O animus jocandi, em contexto de show de stand up comedy, exclui o dolo específico de discriminação e afasta a tipicidade da conduta prevista no art. 88 do Estatuto da Pessoa com Deficiência. Informativo 832, do Superior Tribunal de Justiça |
Caso adaptado: Em um show de stand-up comedy, um humorista fez uma piada de cunho sexual envolvendo uma pessoa cadeirante, o que levou à abertura de um inquérito policial para investigar possível crime de discriminação contra pessoa com deficiência, previsto no art. 88 do Estatuto da Pessoa com Deficiência (Art. 88. Praticar, induzir ou incitar discriminação de pessoa em razão de sua deficiência: Pena – reclusão, de 1 (um) a 3 (três) anos, e multa.). A defesa do humorista impetrou habeas corpus buscando o trancamento do inquérito, alegando ausência de dolo específico de discriminar. O STJ concedeu a ordem para trancar o inquérito policial, entendendo que o contexto de stand-up comedy indica a presença de animus jocandi (intenção de brincar), o que exclui o dolo específico necessário para a configuração do crime de discriminação. O encerramento prematuro da ação penal ou do inquérito policial é medida excepcional, cabível apenas quando comprovada, de forma inequívoca e sem incursão probatória, a atipicidade da conduta, a inépcia da denúncia, a absoluta ausência de provas de materialidade ou indícios de autoria, ou a existência de causa extintiva de punibilidade. No caso, o contexto do ato investigado, realizado em um show de stand up comedy, evidenciou ausência de dolo específico para incitar discriminação, prevalecendo o animus jocandi. O dolo de discriminação, imprescindível para configuração do crime, não foi minimamente indicado, tornando inadequada a instauração do inquérito. A exclusão do elemento subjetivo pelo animus jocandi afasta a tipicidade da conduta. STJ. 5ª Turma.AgRg no RHC 193.928-SP, Rel. Min. Reynaldo Soares da Fonseca, julgado em 16/9/2024 (Info 832). |
O encerramento prematuro da ação penal, bem como do inquérito policial, é medida excepcional, admitido apenas quando ficar demonstrada, de forma inequívoca e sem necessidade de incursão no acervo probatório, a atipicidade da conduta, a inépcia da denúncia, a absoluta falta de provas da materialidade do crime e de indícios de autoria, ou a existência de causa extintiva da punibilidade.
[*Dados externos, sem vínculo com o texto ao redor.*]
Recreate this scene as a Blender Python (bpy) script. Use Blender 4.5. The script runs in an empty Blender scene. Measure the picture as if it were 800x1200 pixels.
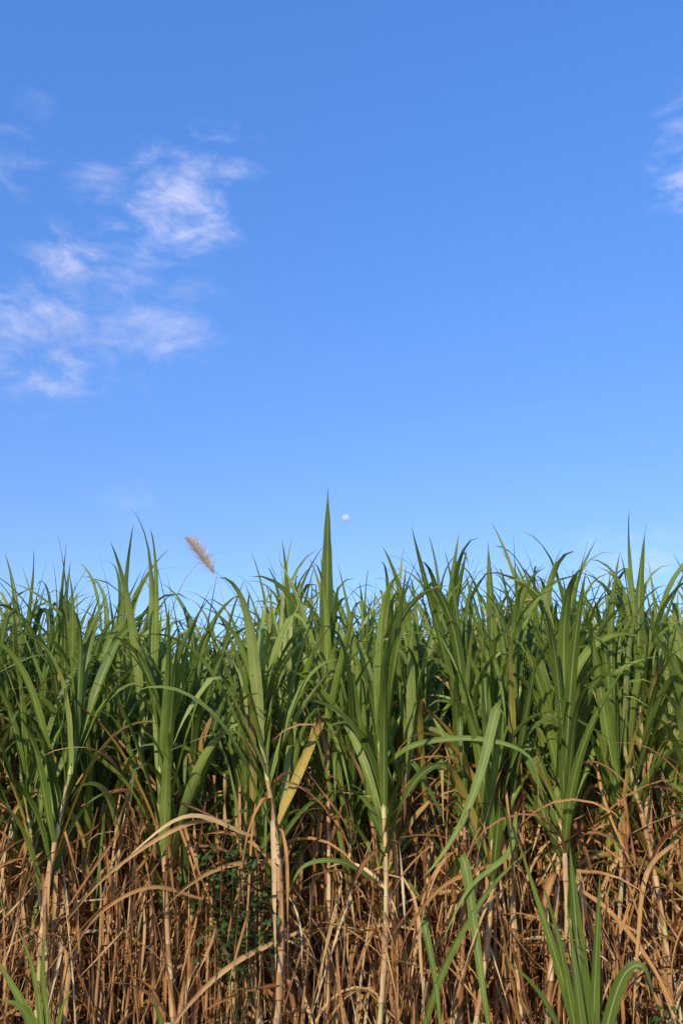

iNFORMATIVO N.º 832 DO SUPERIOR TRIBUNAL DE JUSTIÇA
No caso, o inquérito policial foi instaurado para verificar se o acusado durante um show de comédia, ao contar uma piada sobre cadeirante, incidiu na conduta descrita no art. 88 do Estatuto da Pessoa com Deficiência, o qual dispõe que é crime “Praticar, induzir ou incitar discriminação de pessoa em razão de sua deficiência”.
Com efeito, o contexto retratado não revela por si só o dolo específico, mas, ao contrário, sua ausência.
O fato de se tratar de um show de stand up comedy já denota a presunção do animus jocandi, sendo necessário, portanto, elementos no mínimo sugestionadores do dolo específico de discriminação, para que seja possível instaurar um inquérito, o que não se verifica na hipótese.
“Não há dúvida de que se trata de conduta em que o animus jocandi se fez presente […]” (QC 2/DF, Ministra Laurita Vaz, Corte Especial, DJe de 23/8/2023).
“[…] a mera intenção de caçoar (animus jocandi), de narrar (animus narrandi), de defender (animus defendendi), de informar ou aconselhar (animus consulendi), de criticar (animus criticandi) ou de corrigir (animus corrigendi) exclui o elemento subjetivo e, por conseguinte, afasta a tipicidade […]”.
(HC 234.134/MT, Ministra Laurita Vaz, Quinta Turma, DJe de 16/11/2012).